Rising temperatures will have a real impact on evaporation. For the area we’re talking about, the impact will not be so much on the delta, but downstream at its outlet: there’ll be less water. The models do not show much change until 2050. In comparison to the modifications that would be perhaps made by the Fomi dam, the transformations brought about by climate change appear relatively minor!

The River Niger is relatively easy to model upstream of the delta: there is a rainy season, a flood, no snow… However, for the inner delta, the situation is much more complicated since it is impossible to model the hydrological dynamics of such a dense and complex hydrological network in detail. What is more, the data accessible are not always reliable. The margin of error has become smaller with the development of new satellite data on water. Also, increasingly high-resolution satellite images make it possible to identify vulnerable areas.

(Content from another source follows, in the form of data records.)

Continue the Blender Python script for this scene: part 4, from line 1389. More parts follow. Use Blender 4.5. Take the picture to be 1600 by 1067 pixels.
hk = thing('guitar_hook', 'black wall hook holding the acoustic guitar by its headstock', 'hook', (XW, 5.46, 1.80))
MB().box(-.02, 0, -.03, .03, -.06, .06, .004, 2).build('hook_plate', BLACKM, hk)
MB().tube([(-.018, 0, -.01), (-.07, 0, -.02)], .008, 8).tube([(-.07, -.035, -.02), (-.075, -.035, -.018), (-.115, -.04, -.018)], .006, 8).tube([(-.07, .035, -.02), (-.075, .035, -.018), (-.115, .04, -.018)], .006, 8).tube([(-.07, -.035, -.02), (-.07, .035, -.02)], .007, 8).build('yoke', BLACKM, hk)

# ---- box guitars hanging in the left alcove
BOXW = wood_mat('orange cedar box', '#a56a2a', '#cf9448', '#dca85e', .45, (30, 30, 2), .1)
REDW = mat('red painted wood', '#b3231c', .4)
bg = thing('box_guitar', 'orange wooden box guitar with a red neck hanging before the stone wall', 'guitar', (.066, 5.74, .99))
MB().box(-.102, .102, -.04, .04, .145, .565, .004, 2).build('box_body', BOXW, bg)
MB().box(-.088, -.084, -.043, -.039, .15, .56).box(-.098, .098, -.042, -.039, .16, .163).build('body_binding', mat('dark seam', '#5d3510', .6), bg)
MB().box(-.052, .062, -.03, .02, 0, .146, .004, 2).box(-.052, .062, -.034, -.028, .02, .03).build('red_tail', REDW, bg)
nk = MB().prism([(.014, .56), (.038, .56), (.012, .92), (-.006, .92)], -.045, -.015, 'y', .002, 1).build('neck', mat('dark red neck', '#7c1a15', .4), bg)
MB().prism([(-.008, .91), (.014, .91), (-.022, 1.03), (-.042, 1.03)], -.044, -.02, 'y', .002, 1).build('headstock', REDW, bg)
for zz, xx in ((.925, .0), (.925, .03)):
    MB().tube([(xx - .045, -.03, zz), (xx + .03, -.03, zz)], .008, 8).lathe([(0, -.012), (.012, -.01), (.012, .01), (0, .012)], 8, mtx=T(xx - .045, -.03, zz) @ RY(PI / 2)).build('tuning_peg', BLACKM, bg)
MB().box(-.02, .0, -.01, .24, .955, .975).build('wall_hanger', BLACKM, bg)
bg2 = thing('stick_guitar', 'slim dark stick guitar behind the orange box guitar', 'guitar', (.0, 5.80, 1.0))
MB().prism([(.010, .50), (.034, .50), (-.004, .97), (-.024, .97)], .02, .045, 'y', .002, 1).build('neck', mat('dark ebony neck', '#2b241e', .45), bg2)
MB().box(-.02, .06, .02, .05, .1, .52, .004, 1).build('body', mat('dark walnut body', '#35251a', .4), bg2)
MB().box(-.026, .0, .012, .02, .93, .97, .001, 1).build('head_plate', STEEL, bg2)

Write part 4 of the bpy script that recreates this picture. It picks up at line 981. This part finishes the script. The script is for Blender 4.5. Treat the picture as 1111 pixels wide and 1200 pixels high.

Regarding international management and shared river governance, the Organisation for the Development of the Senegal River (OMVS), is well in advance with the protection of the natural regime of the wetlands and the populations who depend on them, with real-time information systems, databases, etc.

Also, the Niger Basin Authority (ABN) deserves some praise. With the contribution of the 9 countries crossed by the river, it has set up a real-time observation system and a large database shared by their governments. It focuses in particular on the river’s anthropisation in order to ensure flows that remain mostly natural, which is an exception for such a long river and a resource of such importance. Disaster movies that predict the disappearance of the river are counterproductive. No, the river will not disappear! However, it is vital to reconsider the link that we have with dams, since it cannot be what it was 50 years ago. The modifications that will occur to the river’s flow regime due to the forthcoming constructions, require in-depth studies on the fate of the flooded farmland in the delta, and on the impacts for the large local populations who live in rhythm with the floods of the river.

*Director of research at the Institute for Research and Development, Gil Mahé is a member of the Hydro-sciences laboratory at the University of Montpellier. He is the chairman of the scientific and coordination committee of UNESCO’s FRIEND-Water programme, which deploys 5 of its regional programmes in Africa. He is also a member of the scientific committee of UNESCO’s The World’s Large Rivers Initiative, president of the International Commission of Surface Water of the AISH and its Africa committee. Lastly, in 2015 he launched a series of conferences on the great rivers of Africa, the next edition of which will take place at Cotonou from 16 to 20 November 2021.

[1] The Fomi project is designed as a multipurpose dam (energy, irrigation, easing river navigation) and is included in the hydropower dam construction programme of the Guinean government. The project is still in the study phase and the final rating level for the dam has not yet been decided. A joint Guinea/Mali committee has been set up as a consultation body.